→ YOUR TASK
In the listing below, find the line with "bpy.data.objects.remove(o)", then repeat exactly every line from the top through that one.

→ GIVEN DATA
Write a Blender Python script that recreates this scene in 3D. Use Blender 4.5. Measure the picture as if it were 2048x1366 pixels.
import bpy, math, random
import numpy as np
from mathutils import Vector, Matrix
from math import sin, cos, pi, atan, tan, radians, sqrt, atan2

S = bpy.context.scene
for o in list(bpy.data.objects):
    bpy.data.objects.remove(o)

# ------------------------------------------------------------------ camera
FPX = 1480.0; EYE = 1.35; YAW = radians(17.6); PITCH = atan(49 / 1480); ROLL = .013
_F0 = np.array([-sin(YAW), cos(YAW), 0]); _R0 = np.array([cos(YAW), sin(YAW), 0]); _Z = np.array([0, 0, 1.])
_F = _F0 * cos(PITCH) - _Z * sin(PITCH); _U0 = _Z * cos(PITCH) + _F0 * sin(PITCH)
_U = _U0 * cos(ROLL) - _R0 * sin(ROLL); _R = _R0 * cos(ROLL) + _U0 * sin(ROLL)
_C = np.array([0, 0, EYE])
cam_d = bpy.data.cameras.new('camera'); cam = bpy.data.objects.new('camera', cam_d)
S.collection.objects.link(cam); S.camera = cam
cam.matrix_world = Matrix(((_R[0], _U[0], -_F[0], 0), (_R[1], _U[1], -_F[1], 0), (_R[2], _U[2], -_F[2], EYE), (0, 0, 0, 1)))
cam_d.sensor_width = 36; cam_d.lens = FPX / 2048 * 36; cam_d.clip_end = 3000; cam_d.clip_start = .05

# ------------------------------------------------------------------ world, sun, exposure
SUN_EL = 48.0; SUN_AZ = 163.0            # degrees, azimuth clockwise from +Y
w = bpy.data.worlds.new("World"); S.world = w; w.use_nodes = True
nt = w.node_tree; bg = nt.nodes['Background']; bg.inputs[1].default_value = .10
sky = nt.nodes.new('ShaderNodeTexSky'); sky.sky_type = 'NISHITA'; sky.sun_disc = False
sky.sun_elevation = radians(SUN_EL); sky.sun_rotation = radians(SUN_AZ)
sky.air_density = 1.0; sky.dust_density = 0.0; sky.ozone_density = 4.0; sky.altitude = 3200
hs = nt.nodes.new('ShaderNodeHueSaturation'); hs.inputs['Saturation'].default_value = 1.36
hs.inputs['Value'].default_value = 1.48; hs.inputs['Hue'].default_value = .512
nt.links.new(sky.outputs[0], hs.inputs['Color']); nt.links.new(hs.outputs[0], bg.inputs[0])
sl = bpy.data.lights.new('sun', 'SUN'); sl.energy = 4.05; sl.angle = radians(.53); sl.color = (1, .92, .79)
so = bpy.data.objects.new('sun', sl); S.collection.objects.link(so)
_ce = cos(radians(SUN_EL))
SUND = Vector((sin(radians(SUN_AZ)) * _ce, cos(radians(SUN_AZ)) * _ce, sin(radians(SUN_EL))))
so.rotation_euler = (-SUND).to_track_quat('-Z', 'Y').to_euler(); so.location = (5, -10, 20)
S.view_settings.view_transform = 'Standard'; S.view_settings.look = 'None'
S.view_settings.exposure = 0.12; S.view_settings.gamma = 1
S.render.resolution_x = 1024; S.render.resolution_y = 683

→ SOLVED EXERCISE
Write a Blender Python script that recreates this scene in 3D. Use Blender 4.5. Measure the picture as if it were 2048x1366 pixels.
import bpy, math, random
import numpy as np
from mathutils import Vector, Matrix
from math import sin, cos, pi, atan, tan, radians, sqrt, atan2

S = bpy.context.scene
for o in list(bpy.data.objects):
    bpy.data.objects.remove(o)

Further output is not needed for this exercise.